A second trick is to ensure that you are cooking them at a high enough temperature. If your pan is warm but not hot, the breading will likely just slip off.

Turn up the heat so that the cutlets are sizzling, but make sure you don’t burn them. This can be a fine balance, but with a bit of practice, you will master it.

If you can’t get the cutlets cooked in the center but the outsides are at risk of burning, put them in the oven to finish cooking. This will apply a gentler heat than frying them in a skillet, giving the chicken a chance to cook without the breading getting burnt.

This trick is also a great way to keep the cutlets warm while you are frying more.

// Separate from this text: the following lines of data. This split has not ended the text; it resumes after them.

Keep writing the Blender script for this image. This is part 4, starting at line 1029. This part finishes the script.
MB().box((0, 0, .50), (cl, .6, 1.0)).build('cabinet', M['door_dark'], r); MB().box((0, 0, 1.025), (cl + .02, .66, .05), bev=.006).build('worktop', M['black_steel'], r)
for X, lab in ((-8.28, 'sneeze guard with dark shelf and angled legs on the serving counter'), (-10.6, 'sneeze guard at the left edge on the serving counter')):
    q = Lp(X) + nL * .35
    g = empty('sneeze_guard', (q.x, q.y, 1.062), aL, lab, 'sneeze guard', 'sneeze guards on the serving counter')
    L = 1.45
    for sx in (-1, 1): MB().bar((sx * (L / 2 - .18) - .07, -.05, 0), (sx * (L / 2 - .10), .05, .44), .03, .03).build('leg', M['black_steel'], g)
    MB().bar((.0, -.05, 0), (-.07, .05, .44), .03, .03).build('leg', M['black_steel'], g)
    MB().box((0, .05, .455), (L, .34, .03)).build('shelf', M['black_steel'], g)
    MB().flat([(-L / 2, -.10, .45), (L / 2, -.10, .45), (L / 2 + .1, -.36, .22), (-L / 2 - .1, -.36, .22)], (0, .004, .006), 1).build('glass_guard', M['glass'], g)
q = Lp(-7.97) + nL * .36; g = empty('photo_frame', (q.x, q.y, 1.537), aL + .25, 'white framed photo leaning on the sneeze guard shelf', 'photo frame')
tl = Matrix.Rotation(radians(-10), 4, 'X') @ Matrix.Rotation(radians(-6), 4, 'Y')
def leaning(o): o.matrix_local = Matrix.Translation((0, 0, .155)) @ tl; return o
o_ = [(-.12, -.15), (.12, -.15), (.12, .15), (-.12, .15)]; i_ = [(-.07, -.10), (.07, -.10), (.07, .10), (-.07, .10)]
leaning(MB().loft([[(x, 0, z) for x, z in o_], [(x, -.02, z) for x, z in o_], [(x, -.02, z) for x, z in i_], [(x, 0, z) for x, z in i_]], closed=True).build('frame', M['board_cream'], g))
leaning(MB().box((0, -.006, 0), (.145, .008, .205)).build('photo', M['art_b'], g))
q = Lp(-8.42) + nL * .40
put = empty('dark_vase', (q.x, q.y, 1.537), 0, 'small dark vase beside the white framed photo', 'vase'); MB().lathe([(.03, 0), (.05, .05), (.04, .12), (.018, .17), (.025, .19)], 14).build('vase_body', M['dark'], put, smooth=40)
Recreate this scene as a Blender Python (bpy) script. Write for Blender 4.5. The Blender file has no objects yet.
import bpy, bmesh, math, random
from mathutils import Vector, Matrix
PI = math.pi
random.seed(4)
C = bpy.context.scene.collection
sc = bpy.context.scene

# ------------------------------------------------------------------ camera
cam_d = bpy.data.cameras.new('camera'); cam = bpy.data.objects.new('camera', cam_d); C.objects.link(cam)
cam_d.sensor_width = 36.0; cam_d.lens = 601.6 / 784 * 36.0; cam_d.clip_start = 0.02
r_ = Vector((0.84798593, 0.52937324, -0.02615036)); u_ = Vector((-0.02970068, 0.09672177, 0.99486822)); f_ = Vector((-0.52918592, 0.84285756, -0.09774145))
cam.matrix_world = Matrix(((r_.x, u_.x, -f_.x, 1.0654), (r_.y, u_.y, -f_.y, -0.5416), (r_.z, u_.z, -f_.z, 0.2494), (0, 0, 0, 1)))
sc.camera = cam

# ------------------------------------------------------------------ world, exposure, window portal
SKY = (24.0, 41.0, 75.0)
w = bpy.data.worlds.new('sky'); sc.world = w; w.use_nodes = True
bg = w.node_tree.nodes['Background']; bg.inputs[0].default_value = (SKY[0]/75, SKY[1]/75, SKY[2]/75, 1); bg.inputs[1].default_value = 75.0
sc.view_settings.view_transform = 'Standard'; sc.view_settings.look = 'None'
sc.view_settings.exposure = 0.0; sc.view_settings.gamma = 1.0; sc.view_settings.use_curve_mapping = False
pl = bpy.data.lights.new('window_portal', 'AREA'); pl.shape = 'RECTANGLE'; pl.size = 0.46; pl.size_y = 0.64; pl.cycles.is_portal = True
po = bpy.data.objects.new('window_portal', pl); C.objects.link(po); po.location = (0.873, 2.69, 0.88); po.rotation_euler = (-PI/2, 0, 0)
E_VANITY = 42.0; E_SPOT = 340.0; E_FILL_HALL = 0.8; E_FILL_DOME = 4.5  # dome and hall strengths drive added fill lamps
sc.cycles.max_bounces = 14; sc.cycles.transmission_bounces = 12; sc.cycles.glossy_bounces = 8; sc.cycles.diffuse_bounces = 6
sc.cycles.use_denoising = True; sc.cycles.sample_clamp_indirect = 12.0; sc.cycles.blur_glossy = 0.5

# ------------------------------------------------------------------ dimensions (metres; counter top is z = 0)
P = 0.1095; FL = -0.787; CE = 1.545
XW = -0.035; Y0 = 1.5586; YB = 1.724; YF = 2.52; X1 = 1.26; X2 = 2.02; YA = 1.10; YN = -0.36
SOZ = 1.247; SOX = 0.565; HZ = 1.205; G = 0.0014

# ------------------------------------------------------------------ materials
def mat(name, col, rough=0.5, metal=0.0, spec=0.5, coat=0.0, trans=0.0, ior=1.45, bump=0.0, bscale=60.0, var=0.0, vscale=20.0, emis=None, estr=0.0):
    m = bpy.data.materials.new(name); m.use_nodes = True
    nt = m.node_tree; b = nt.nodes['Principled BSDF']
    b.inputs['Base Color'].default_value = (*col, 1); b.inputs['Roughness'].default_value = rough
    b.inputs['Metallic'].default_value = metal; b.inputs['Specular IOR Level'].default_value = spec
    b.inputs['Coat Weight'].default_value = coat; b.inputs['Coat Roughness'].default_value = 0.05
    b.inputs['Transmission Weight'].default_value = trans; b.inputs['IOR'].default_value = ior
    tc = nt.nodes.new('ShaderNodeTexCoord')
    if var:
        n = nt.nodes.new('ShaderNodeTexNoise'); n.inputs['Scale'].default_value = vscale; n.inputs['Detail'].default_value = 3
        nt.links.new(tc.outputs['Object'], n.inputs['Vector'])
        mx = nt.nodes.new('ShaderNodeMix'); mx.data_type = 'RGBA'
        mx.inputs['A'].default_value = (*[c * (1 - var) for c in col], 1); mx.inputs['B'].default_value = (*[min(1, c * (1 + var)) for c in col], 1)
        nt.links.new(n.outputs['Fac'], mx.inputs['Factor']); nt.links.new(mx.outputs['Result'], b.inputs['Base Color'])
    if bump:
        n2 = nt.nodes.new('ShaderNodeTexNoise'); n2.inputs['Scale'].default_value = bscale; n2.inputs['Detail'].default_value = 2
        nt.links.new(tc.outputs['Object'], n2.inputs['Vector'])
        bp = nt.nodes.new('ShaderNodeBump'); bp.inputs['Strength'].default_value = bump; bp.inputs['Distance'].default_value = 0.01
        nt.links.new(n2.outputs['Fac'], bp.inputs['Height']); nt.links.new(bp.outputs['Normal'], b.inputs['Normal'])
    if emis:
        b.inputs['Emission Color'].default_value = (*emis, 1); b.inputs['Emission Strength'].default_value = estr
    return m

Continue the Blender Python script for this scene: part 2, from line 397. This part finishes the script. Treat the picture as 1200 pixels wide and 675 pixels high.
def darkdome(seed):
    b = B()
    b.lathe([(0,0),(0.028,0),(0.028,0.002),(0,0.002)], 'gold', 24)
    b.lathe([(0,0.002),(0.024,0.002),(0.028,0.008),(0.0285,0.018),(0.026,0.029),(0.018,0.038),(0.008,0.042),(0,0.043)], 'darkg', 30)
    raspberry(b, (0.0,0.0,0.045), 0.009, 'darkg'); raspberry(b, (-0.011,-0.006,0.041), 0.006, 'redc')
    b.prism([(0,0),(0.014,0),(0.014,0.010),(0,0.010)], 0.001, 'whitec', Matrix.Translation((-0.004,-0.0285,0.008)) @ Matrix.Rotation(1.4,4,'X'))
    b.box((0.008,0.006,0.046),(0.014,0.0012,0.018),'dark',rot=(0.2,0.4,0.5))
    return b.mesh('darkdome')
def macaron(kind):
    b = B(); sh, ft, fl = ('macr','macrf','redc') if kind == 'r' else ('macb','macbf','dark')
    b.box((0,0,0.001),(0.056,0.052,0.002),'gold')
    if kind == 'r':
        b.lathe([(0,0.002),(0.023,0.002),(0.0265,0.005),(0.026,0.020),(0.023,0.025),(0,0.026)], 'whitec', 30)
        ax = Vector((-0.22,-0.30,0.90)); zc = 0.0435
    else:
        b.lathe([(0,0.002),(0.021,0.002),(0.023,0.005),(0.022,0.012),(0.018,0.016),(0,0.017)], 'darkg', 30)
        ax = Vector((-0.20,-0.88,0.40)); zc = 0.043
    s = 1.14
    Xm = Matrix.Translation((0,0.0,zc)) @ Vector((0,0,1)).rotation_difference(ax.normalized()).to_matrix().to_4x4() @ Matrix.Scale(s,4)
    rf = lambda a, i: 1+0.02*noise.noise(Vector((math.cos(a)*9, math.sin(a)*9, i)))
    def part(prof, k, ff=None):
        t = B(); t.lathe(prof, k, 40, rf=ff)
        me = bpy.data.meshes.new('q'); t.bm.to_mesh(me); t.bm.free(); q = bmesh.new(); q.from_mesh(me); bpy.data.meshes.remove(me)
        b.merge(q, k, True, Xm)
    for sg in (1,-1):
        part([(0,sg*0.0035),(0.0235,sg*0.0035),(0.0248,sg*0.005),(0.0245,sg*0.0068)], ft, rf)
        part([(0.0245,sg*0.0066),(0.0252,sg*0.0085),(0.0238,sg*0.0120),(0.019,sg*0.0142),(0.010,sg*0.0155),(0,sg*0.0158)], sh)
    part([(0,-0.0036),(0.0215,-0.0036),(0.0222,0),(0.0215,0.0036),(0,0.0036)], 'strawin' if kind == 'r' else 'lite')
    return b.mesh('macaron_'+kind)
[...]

Put them in the oven at a low heat and enjoy piping hot cutlets when you sit down to eat.

Additional Information on Breading Chicken Cutlets

One of the main advantages of breading chicken cutlets ahead of time is the convenience it offers.

By preparing the cutlets in advance, you can save valuable time during the hectic week when family dinners need to come together quickly.

With the breading taken care of, you can simply grab the pre-breaded cutlets from the fridge or freezer and proceed with the cooking process.

More Benefits

Another benefit of breading chicken cutlets ahead of time is the improved texture and flavor it imparts.

Allowing the breaded cutlets to rest in the fridge for some time before cooking results in a crispier crust when they are fried or baked.

This is because the breading has a chance to adhere to the chicken more firmly and create a delightful crunch that can elevate the overall dining experience.

To ensure optimal results, it is recommended to bread the chicken cutlets no more than a few hours in advance.

This prevents the breading from becoming too soggy or losing its crispiness.

However, if you need to make them further ahead, you can store the breaded cutlets in an airtight container in the refrigerator for up to 24 hours or store them in the freezer for longer

periods of time. When storing in the refrigerator, be sure to place the cutlets in a single layer to prevent them from sticking together.

Storing In The Freezer

If storing in the freezer, it is advisable to separate each cutlet with parchment paper or plastic wrap to make it easier to separate them when needed.

When it comes to reheating the breaded chicken cutlets, there are a few options. If you want to maintain the crispy texture of the crust, it is best to reheat them in the oven or toaster oven.

Simply place the cutlets on a baking sheet and heat them at a temperature of around 350°F (175°C) until they are heated through and the crust is crispy again.

The Quickest Option

If you’re looking for a quicker option, you can also reheat the cutlets in a skillet on the stovetop.

Heat some oil or butter in the skillet over medium heat and cook the cutlets for a few minutes on each side until they are heated through.

Regardless of the method you choose, be sure to check the internal temperature of the chicken to ensure it reaches a safe minimum temperature of 165°F (74°C).

This will ensure that the chicken is fully cooked and safe to eat.

Final Thoughts

You can bread cutlets ahead of time, making meal prep easier and improving the finished product.

Give this a try, and experiment with how far in advance you add the breading.

You may find that leaving the breading for just half an hour is best, or you might find that your cutlets are perfect if you do them a day ahead.